WHAT IS BEING ASKED
Omit all images. Transcribe the rest of the material below exactly.

PROVIDED INFORMATION

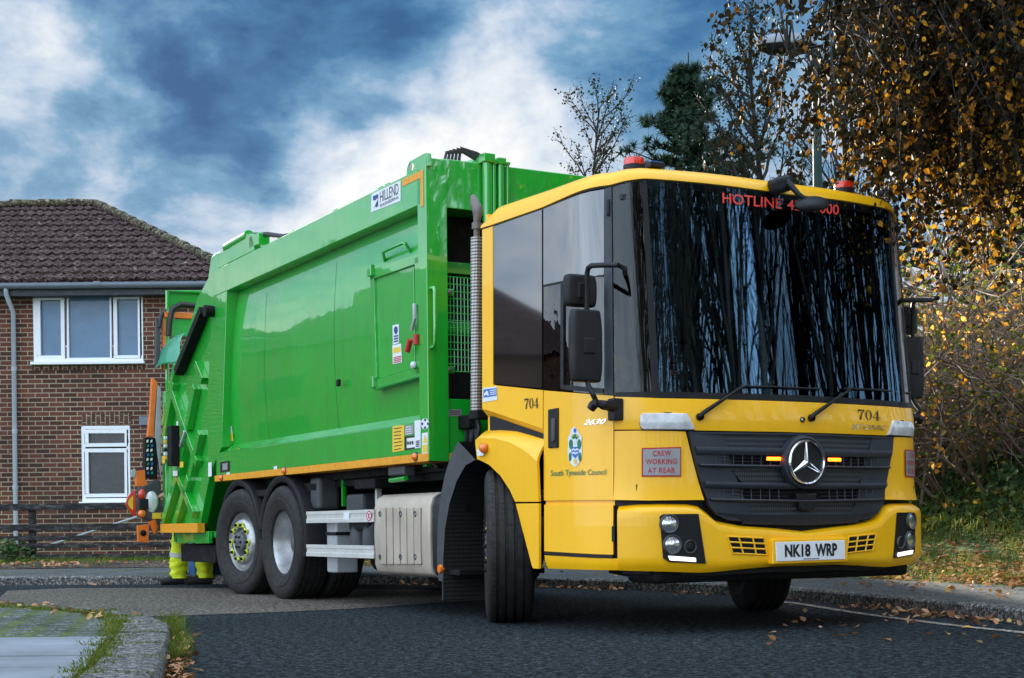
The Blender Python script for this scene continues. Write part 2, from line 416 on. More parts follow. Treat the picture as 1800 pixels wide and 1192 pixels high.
def cpatch(name, tops, bots, mat, parent=None, off=0., thick=.018, n=12, m=6, prof=None, full=False, both=False, smooth=40, tz=False, bevel=0):
    g = cgrid(tops, bots, off, n, m, prof, full, tz)
    outer = [[cabP(p[0], p[1], o) for p, o in r] for r in g]; inner = [[cabP(p[0], p[1], o - thick) for p, o in r] for r in g]
    mb = MB(); mb.sheet(outer); mb.sheet([r[::-1] for r in inner])
    mm, nn = len(g), len(g[0])
    mb.sheet([outer[0], inner[0]]); mb.sheet([outer[-1], inner[-1]])
    mb.sheet([[r[0] for r in outer], [r[0] for r in inner]]); mb.sheet([[r[-1] for r in outer], [r[-1] for r in inner]])
    o = part(name, mb, mat, parent, smooth=smooth, bevel=bevel)
    if both: part(name, mirrored(mb), mat, parent, smooth=smooth, bevel=bevel)
    return o
def pcab(off=.006):
    def f(u, v): t, z = ctz(u, v, off); return cabP(t, z, off)
    return f
def pside(Y): return lambda u, v: sp(u, v, Y)
def pfront(X): return lambda u, v: fp(u, v, X)
def decal(name, q, proj, mat, parent=None, n=2, m=2, thick=0):
    mb = MB(); mb.sheet([[proj(*bil(q, i / n, 1 - j / m)) for i in range(n + 1)] for j in range(m + 1)])
    return part(name, mb, mat, parent, fix=False)
def polydecal(name, pts, proj, mat, parent=None):
    mb = MB(); mb.add([proj(u, v) for u, v in pts], [tuple(range(len(pts)))]); return part(name, mb, mat, parent, fix=False)
def letters(name, s, q, proj, mat, parent=None, offset=0., shear=0., space=1.):
    vs, fs = font_mesh(s, offset, shear, space); mb = MB()
    mb.add([proj(*bil(q, a, b)) for a, b in vs], fs); return part(name, mb, mat, parent, fix=False)
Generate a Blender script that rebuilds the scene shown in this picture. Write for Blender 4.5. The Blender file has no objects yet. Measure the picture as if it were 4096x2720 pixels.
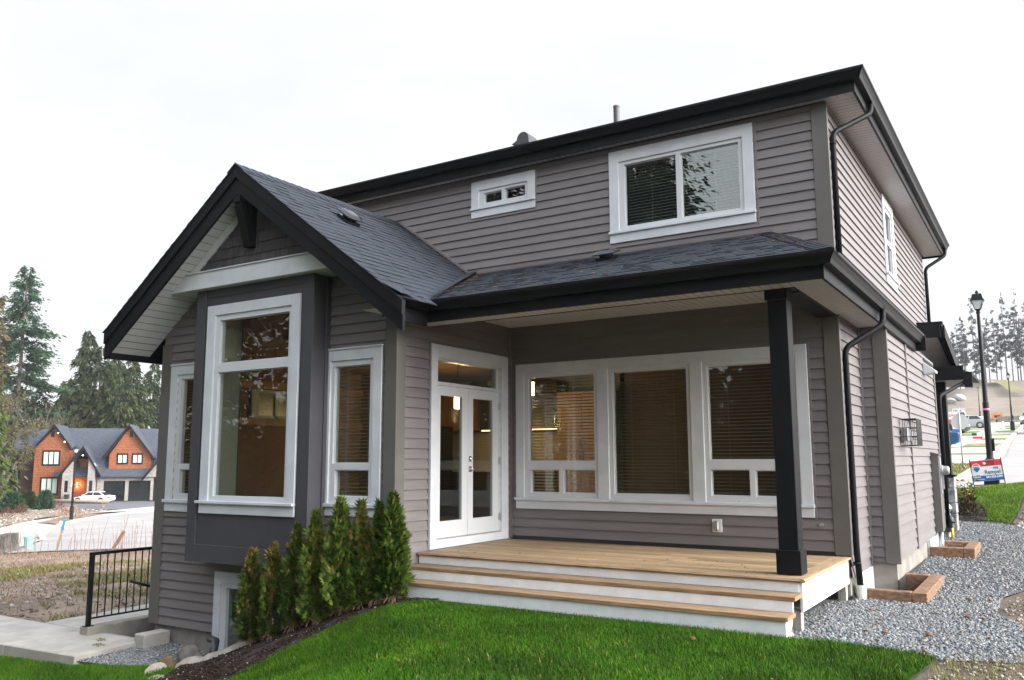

THE REPLY
The Blender Python script for this scene continues. Write part 2, from line 416 on. More parts follow. Treat the picture as 1800 pixels wide and 1192 pixels high.
def cpatch(name, tops, bots, mat, parent=None, off=0., thick=.018, n=12, m=6, prof=None, full=False, both=False, smooth=40, tz=False, bevel=0):
    g = cgrid(tops, bots, off, n, m, prof, full, tz)
    outer = [[cabP(p[0], p[1], o) for p, o in r] for r in g]; inner = [[cabP(p[0], p[1], o - thick) for p, o in r] for r in g]
    mb = MB(); mb.sheet(outer); mb.sheet([r[::-1] for r in inner])
    mm, nn = len(g), len(g[0])
    mb.sheet([outer[0], inner[0]]); mb.sheet([outer[-1], inner[-1]])
    mb.sheet([[r[0] for r in outer], [r[0] for r in inner]]); mb.sheet([[r[-1] for r in outer], [r[-1] for r in inner]])
    o = part(name, mb, mat, parent, smooth=smooth, bevel=bevel)
    if both: part(name, mirrored(mb), mat, parent, smooth=smooth, bevel=bevel)
    return o
def pcab(off=.006):
    def f(u, v): t, z = ctz(u, v, off); return cabP(t, z, off)
    return f
def pside(Y): return lambda u, v: sp(u, v, Y)
def pfront(X): return lambda u, v: fp(u, v, X)
def decal(name, q, proj, mat, parent=None, n=2, m=2, thick=0):
    mb = MB(); mb.sheet([[proj(*bil(q, i / n, 1 - j / m)) for i in range(n + 1)] for j in range(m + 1)])
    return part(name, mb, mat, parent, fix=False)
def polydecal(name, pts, proj, mat, parent=None):
    mb = MB(); mb.add([proj(u, v) for u, v in pts], [tuple(range(len(pts)))]); return part(name, mb, mat, parent, fix=False)
def letters(name, s, q, proj, mat, parent=None, offset=0., shear=0., space=1.):
    vs, fs = font_mesh(s, offset, shear, space); mb = MB()
    mb.add([proj(*bil(q, a, b)) for a, b in vs], fs); return part(name, mb, mat, parent, fix=False)
Generate a Blender script that rebuilds the scene shown in this picture. Write for Blender 4.5. The Blender file has no objects yet. Measure the picture as if it were 4096x2720 pixels.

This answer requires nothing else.